## What the task asks
Extract each line of the data and write it out again exactly.
## Begin
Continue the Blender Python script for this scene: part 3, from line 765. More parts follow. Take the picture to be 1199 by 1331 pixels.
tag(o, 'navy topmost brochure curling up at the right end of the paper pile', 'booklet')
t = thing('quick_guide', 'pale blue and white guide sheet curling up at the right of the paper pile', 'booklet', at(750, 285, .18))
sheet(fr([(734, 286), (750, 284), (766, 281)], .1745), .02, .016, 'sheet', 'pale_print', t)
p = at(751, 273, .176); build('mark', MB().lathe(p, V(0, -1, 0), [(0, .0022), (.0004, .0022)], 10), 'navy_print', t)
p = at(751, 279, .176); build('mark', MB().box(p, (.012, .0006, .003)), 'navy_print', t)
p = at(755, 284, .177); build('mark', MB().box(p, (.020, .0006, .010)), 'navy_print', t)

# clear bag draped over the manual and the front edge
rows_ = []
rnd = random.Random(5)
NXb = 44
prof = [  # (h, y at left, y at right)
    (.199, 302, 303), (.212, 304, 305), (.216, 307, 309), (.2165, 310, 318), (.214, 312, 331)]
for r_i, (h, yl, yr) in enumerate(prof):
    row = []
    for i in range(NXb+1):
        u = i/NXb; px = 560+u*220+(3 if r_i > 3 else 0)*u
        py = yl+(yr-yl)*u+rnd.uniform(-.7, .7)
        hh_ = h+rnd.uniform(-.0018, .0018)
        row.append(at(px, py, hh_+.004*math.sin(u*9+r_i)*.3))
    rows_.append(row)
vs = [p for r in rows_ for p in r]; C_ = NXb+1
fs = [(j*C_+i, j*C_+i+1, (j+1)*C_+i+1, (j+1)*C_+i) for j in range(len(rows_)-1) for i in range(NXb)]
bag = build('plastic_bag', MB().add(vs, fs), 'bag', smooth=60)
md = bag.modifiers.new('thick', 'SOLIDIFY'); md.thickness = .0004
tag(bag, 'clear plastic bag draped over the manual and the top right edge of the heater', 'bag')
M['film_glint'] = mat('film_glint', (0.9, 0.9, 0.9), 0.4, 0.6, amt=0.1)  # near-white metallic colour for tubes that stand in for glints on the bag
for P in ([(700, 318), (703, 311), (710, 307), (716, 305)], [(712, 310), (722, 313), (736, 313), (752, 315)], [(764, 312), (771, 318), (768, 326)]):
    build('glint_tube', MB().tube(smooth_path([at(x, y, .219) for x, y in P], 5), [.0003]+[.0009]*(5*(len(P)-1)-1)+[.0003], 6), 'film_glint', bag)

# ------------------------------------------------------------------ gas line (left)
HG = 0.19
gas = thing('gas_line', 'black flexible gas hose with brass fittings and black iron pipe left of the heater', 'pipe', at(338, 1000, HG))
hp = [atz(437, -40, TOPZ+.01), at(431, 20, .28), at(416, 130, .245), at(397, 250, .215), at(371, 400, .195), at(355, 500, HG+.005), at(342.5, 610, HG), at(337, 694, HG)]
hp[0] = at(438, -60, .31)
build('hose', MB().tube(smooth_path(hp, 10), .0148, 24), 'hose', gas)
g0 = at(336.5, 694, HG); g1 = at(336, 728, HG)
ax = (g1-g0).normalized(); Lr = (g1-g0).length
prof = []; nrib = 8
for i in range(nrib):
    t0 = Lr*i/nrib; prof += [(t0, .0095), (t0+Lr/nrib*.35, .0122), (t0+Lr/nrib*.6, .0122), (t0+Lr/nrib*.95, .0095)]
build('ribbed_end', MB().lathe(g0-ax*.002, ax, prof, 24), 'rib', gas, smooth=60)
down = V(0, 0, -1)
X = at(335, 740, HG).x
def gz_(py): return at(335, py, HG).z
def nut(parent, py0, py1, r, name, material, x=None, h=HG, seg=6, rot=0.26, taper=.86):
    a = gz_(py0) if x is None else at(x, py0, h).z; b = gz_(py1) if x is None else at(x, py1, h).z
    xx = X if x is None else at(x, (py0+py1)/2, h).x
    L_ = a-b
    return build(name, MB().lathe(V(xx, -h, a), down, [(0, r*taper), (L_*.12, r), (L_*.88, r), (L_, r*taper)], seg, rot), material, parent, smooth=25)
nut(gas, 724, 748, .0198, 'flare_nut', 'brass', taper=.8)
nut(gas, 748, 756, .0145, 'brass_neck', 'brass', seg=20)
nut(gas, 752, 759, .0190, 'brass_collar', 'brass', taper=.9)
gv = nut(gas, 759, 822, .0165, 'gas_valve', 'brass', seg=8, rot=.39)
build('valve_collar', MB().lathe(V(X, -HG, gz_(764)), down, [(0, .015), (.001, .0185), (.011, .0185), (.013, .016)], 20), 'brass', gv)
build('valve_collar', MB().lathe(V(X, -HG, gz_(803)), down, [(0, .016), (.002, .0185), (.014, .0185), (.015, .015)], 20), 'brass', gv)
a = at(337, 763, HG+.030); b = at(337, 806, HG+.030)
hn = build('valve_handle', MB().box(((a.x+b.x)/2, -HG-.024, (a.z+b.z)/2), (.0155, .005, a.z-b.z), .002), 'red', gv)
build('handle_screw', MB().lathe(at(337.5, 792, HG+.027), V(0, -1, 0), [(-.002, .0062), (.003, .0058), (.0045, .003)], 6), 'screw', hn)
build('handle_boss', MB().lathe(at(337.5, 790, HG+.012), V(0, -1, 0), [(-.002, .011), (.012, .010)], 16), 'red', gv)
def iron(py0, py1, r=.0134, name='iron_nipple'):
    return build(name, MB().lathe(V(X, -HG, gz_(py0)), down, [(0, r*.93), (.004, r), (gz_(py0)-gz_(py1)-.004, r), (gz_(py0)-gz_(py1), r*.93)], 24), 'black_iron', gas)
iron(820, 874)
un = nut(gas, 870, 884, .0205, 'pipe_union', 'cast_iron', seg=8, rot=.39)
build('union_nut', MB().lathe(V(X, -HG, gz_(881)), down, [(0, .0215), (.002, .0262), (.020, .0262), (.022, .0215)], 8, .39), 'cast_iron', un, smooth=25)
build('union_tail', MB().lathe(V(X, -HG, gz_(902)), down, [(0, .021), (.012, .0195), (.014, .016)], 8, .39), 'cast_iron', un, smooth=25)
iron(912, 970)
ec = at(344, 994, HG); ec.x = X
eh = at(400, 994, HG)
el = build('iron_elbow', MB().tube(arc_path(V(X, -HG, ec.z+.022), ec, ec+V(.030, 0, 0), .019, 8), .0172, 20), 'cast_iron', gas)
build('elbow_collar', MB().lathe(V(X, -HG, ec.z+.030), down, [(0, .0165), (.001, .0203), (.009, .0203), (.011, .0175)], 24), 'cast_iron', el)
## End
## Task output
Continue the Blender Python script for this scene: part 3, from line 765. More parts follow. Take the picture to be 1199 by 1331 pixels.
tag(o, 'navy topmost brochure curling up at the right end of the paper pile', 'booklet')
t = thing('quick_guide', 'pale blue and white guide sheet curling up at the right of the paper pile', 'booklet', at(750, 285, .18))
sheet(fr([(734, 286), (750, 284), (766, 281)], .1745), .02, .016, 'sheet', 'pale_print', t)
p = at(751, 273, .176); build('mark', MB().lathe(p, V(0, -1, 0), [(0, .0022), (.0004, .0022)], 10), 'navy_print', t)
p = at(751, 279, .176); build('mark', MB().box(p, (.012, .0006, .003)), 'navy_print', t)
p = at(755, 284, .177); build('mark', MB().box(p, (.020, .0006, .010)), 'navy_print', t)

# clear bag draped over the manual and the front edge
rows_ = []
rnd = random.Random(5)
NXb = 44
prof = [  # (h, y at left, y at right)
    (.199, 302, 303), (.212, 304, 305), (.216, 307, 309), (.2165, 310, 318), (.214, 312, 331)]
for r_i, (h, yl, yr) in enumerate(prof):
    row = []
    for i in range(NXb+1):
        u = i/NXb; px = 560+u*220+(3 if r_i > 3 else 0)*u
        py = yl+(yr-yl)*u+rnd.uniform(-.7, .7)
        hh_ = h+rnd.uniform(-.0018, .0018)
        row.append(at(px, py, hh_+.004*math.sin(u*9+r_i)*.3))
    rows_.append(row)
vs = [p for r in rows_ for p in r]; C_ = NXb+1
fs = [(j*C_+i, j*C_+i+1, (j+1)*C_+i+1, (j+1)*C_+i) for j in range(len(rows_)-1) for i in range(NXb)]
bag = build('plastic_bag', MB().add(vs, fs), 'bag', smooth=60)
md = bag.modifiers.new('thick', 'SOLIDIFY'); md.thickness = .0004
tag(bag, 'clear plastic bag draped over the manual and the top right edge of the heater', 'bag')
M['film_glint'] = mat('film_glint', (0.9, 0.9, 0.9), 0.4, 0.6, amt=0.1)  # near-white metallic colour for tubes that stand in for glints on the bag
for P in ([(700, 318), (703, 311), (710, 307), (716, 305)], [(712, 310), (722, 313), (736, 313), (752, 315)], [(764, 312), (771, 318), (768, 326)]):
    build('glint_tube', MB().tube(smooth_path([at(x, y, .219) for x, y in P], 5), [.0003]+[.0009]*(5*(len(P)-1)-1)+[.0003], 6), 'film_glint', bag)

# ------------------------------------------------------------------ gas line (left)
HG = 0.19
gas = thing('gas_line', 'black flexible gas hose with brass fittings and black iron pipe left of the heater', 'pipe', at(338, 1000, HG))
hp = [atz(437, -40, TOPZ+.01), at(431, 20, .28), at(416, 130, .245), at(397, 250, .215), at(371, 400, .195), at(355, 500, HG+.005), at(342.5, 610, HG), at(337, 694, HG)]
hp[0] = at(438, -60, .31)
build('hose', MB().tube(smooth_path(hp, 10), .0148, 24), 'hose', gas)
g0 = at(336.5, 694, HG); g1 = at(336, 728, HG)
ax = (g1-g0).normalized(); Lr = (g1-g0).length
prof = []; nrib = 8
for i in range(nrib):
    t0 = Lr*i/nrib; prof += [(t0, .0095), (t0+Lr/nrib*.35, .0122), (t0+Lr/nrib*.6, .0122), (t0+Lr/nrib*.95, .0095)]
build('ribbed_end', MB().lathe(g0-ax*.002, ax, prof, 24), 'rib', gas, smooth=60)
down = V(0, 0, -1)
X = at(335, 740, HG).x
def gz_(py): return at(335, py, HG).z
def nut(parent, py0, py1, r, name, material, x=None, h=HG, seg=6, rot=0.26, taper=.86):
    a = gz_(py0) if x is None else at(x, py0, h).z; b = gz_(py1) if x is None else at(x, py1, h).z
    xx = X if x is None else at(x, (py0+py1)/2, h).x
    L_ = a-b
    return build(name, MB().lathe(V(xx, -h, a), down, [(0, r*taper), (L_*.12, r), (L_*.88, r), (L_, r*taper)], seg, rot), material, parent, smooth=25)
nut(gas, 724, 748, .0198, 'flare_nut', 'brass', taper=.8)
nut(gas, 748, 756, .0145, 'brass_neck', 'brass', seg=20)
nut(gas, 752, 759, .0190, 'brass_collar', 'brass', taper=.9)
gv = nut(gas, 759, 822, .0165, 'gas_valve', 'brass', seg=8, rot=.39)
build('valve_collar', MB().lathe(V(X, -HG, gz_(764)), down, [(0, .015), (.001, .0185), (.011, .0185), (.013, .016)], 20), 'brass', gv)
build('valve_collar', MB().lathe(V(X, -HG, gz_(803)), down, [(0, .016), (.002, .0185), (.014, .0185), (.015, .015)], 20), 'brass', gv)
a = at(337, 763, HG+.030); b = at(337, 806, HG+.030)
hn = build('valve_handle', MB().box(((a.x+b.x)/2, -HG-.024, (a.z+b.z)/2), (.0155, .005, a.z-b.z), .002), 'red', gv)
build('handle_screw', MB().lathe(at(337.5, 792, HG+.027), V(0, -1, 0), [(-.002, .0062), (.003, .0058), (.0045, .003)], 6), 'screw', hn)
build('handle_boss', MB().lathe(at(337.5, 790, HG+.012), V(0, -1, 0), [(-.002, .011), (.012, .010)], 16), 'red', gv)
def iron(py0, py1, r=.0134, name='iron_nipple'):
    return build(name, MB().lathe(V(X, -HG, gz_(py0)), down, [(0, r*.93), (.004, r), (gz_(py0)-gz_(py1)-.004, r), (gz_(py0)-gz_(py1), r*.93)], 24), 'black_iron', gas)
iron(820, 874)
un = nut(gas, 870, 884, .0205, 'pipe_union', 'cast_iron', seg=8, rot=.39)
build('union_nut', MB().lathe(V(X, -HG, gz_(881)), down, [(0, .0215), (.002, .0262), (.020, .0262), (.022, .0215)], 8, .39), 'cast_iron', un, smooth=25)
build('union_tail', MB().lathe(V(X, -HG, gz_(902)), down, [(0, .021), (.012, .0195), (.014, .016)], 8, .39), 'cast_iron', un, smooth=25)
iron(912, 970)
ec = at(344, 994, HG); ec.x = X
eh = at(400, 994, HG)
el = build('iron_elbow', MB().tube(arc_path(V(X, -HG, ec.z+.022), ec, ec+V(.030, 0, 0), .019, 8), .0172, 20), 'cast_iron', gas)
build('elbow_collar', MB().lathe(V(X, -HG, ec.z+.030), down, [(0, .0165), (.001, .0203), (.009, .0203), (.011, .0175)], 24), 'cast_iron', el)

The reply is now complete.